Learn English – n etymological relation between the words “exorcism” and “sorcery”

etymology

I've been wondering for a while now whether the words "exorcism" and "sorcery" are related etymologically in any way. The question came to me from the fact that, in Greek, we have the word εξορκισμός for "exorcism", εξορκίζω for "exorcise", etc. And what made me curious is that we also use another derivative of the word "exorcism" (written out as ξόρκι/ksorki) to mean "sorcery" (or "spell"). I thought that maybe this could be more than coincidence.

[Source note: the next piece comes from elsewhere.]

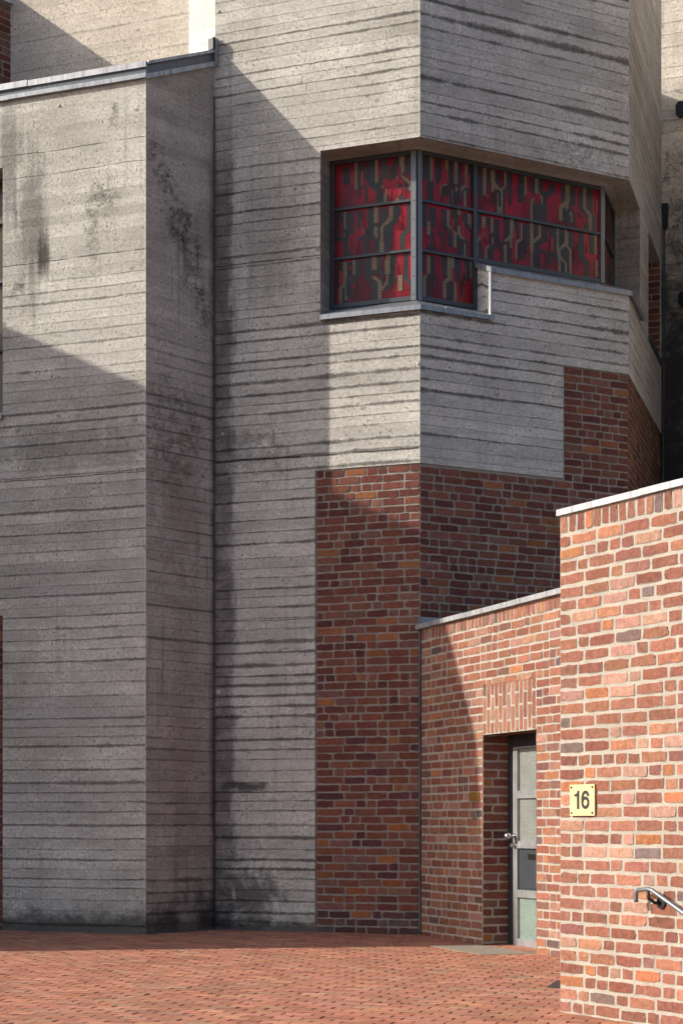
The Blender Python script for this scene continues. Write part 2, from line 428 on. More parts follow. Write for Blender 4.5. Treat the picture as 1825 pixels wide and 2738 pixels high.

But after looking around, I'm under the impression that they aren't related to each other. "Exorcism" seems related to όρκος/orkos (Greek for "oath", with "exorcism" meaning "to bind by oath"), while "sorcery" seems to share a (Latin) root with "sort".

Is there any deeper (maybe older) relationship between the two words that I'm not seeing? Or are they really just two unrelated words that happen to share a few letters?

Best Answer

It seems to be a coincidence.

In the etymology of "exorcise" the Greek horkizein (to take an oath), or rather horkos (oath) seems to have been transliterated eventually to "orc", losing the initial eta and replacing the kappa with C.

In "sorcery" the Latin sortiarius, the T sound was eventually transliterated to a C (in English, "tian" or "tion" are pronounced like "shun", exactly as we also pronounce "cian" as in "mortician" or "physician".) So there is a plausible phonetic path from "sortiarius" to "sorcery", without invoking any other root.

Interestingly, "sort" in Latin otiginally had to to with the casting of lots, which once was done by choosing, blindly, sticks of various lengths to determine the winner (or loser, depending on the situation). So I suspect (maybe you can prove this by research) that "sorcery" originally applied to casting sticks and reading the result to interpret one's fate. Compare, for example, the "I Ching" yarrow-stalk method.